Equipment manufacturers, for now, are still reporting an increase in overall revenue, as the tech industry piles into the AI boom. But analysts warn these companies will sorely miss what China has: a lot of semiconductor manufacturing, and a consumer market eager to snap up the products that use those chips.
“China is not just a semiconductor manufacturing hub,” says Moonsup Shin, head of hardware, semiconductor, and data centers for Asia-Pacific at Bain & Company. “Around or more than 50% of the semiconductors manufactured by Chinese manufacturers are consumed in China.”
And worse, there’s no ready-made alternative waiting. Regions like Southeast Asia are investing in local manufacturing to position themselves as neutral territory in a chip war. Yet in practice, these up-and-comers lack both China’s manufacturing and consumer demand.
Downward slide
Applied Materials isn’t the only manufacturer of chipmaking equipment worried about China controls. Lam Research’s China revenue over the last three months of 2024 dropped 10% year on year to reach $1.4 billion. China’s revenue contribution also dropped, from 40% a year ago to 31% now.
“Our sales to customers in China, a significant region for us, have been impacted and are likely to be materially and adversely affected by export license requirements and other regulatory changes, or other governmental actions in the course of the trade relationship between the U.S. and China,” Lam Research warned in its earnings report.
The dips and warnings come after the mainland Chinese market grew to form a significant part of these companies’ revenues.
China revenue at KLA Tencor, another major American equipment maker, is largely holding up, which David Chuang, a senior research analyst at Isaiah Research, credits to the company’s metrology tools. China doesn’t yet have a domestic alternative for KLA Tencor’s products, used in measurements and inspections, meaning Chinese foundries “will do anything to acquire metrology tools,” Chuang says.
Why does China matter?
While China’s chip industry doesn’t yet make the most cutting-edge semiconductors, it dominates in what the industry calls “mature” chips, older-generation components used in everything from electric vehicles to home appliances.

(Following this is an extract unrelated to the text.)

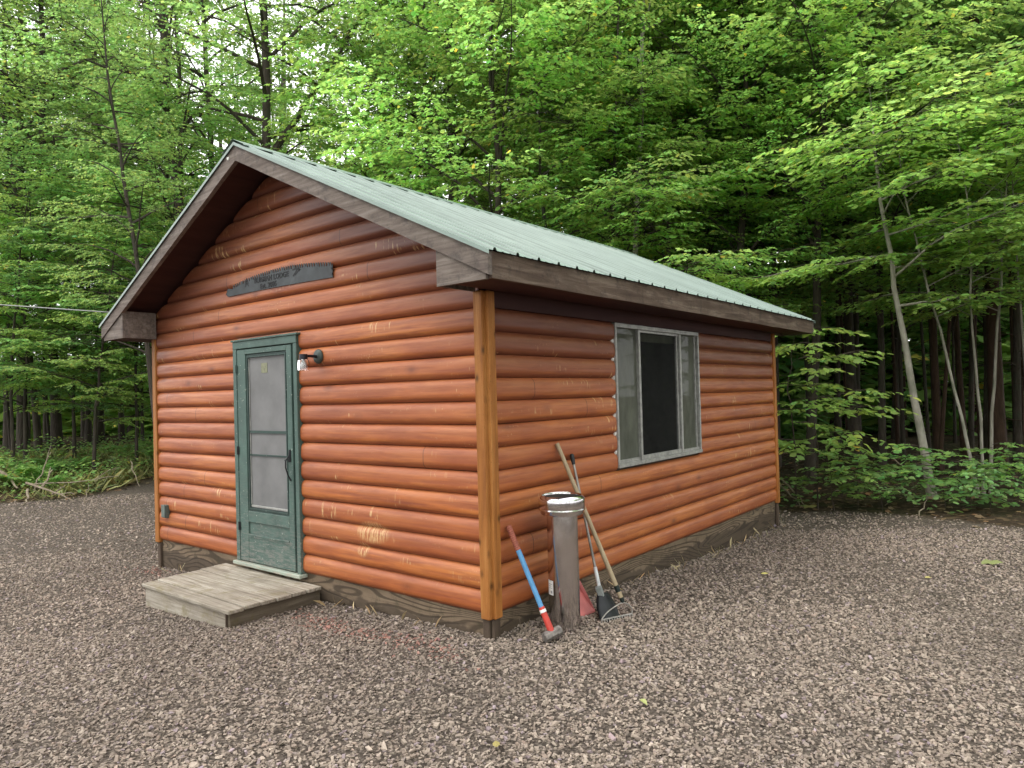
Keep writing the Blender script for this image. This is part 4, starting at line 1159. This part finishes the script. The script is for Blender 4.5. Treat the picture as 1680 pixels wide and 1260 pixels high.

“China remains a major region for manufacturing of legacy node logic and memory chips, adding to its role as the world’s largest consumer of ICs [integrated circuits],” wrote KLA Tencor in its earnings statement.
The flood of Chinese shoppers snapping up consumer electronics means a huge demand for chips, which in turn sustains China’s chip sector. Overseas demand for devices from companies like Huawei, Xiaomi, and Transsion only adds to China’s demand for chips.
Chip export controls
Since 2019, the U.S. has aggressively policed chip sales to China, slapping sanctions on individual companies like Huawei and Semiconductor Manufacturing International Corp. (SMIC).
The U.S then introduced export controls in 2022 that not only restricted China’s access to advanced chips, but also to the equipment needed to make those chips. The U.S. later tightened those restrictions, and pushed other countries like the Netherlands and Japan to impose their own rules.
Ironically, regulations helped equipment companies, at least initially. Chinese chip manufacturers rushed to stockpile machinery owing to fears that Washington might impose tougher export controls later.
But that rush of demand may start to ease, as Beijing pours more money into the chip sector in a drive for self-sufficiency. China is now encouraging firms to use domestic equipment where possible, shrinking the available market for foreign companies.
That, Chuang says, creates a “double negative” as American chipmakers are squeezed by both Washington’s and Beijing’s policies.
China doesn’t yet have the ability to produce the cutting-edge machines made by U.S. and other non-Chinese firms. Yet Shin points out that Chinese companies have had some success in substituting noncritical equipment.
Analysts have also previously suggested that manufacturers have been able to use older equipment in innovative ways to create more advanced chips.
The U.S. and Japan, more developed markets, are both investing in new onshore chip plants in a bid to decouple their supply chains from China. Yet both Shin and Chuang think these markets won’t grow to the same extent as China.
Shin suggests India could be a replacement for China, given its large consumer population and ambitions to be a tech powerhouse. But it’ll take a long time for the country to catch up: India needs to build its ecosystem almost entirely from scratch.
But even then, there may not be a replacement for the Chinese chip sector. “It’ll be hard to replace what the Chinese companies buy,” Chuang says.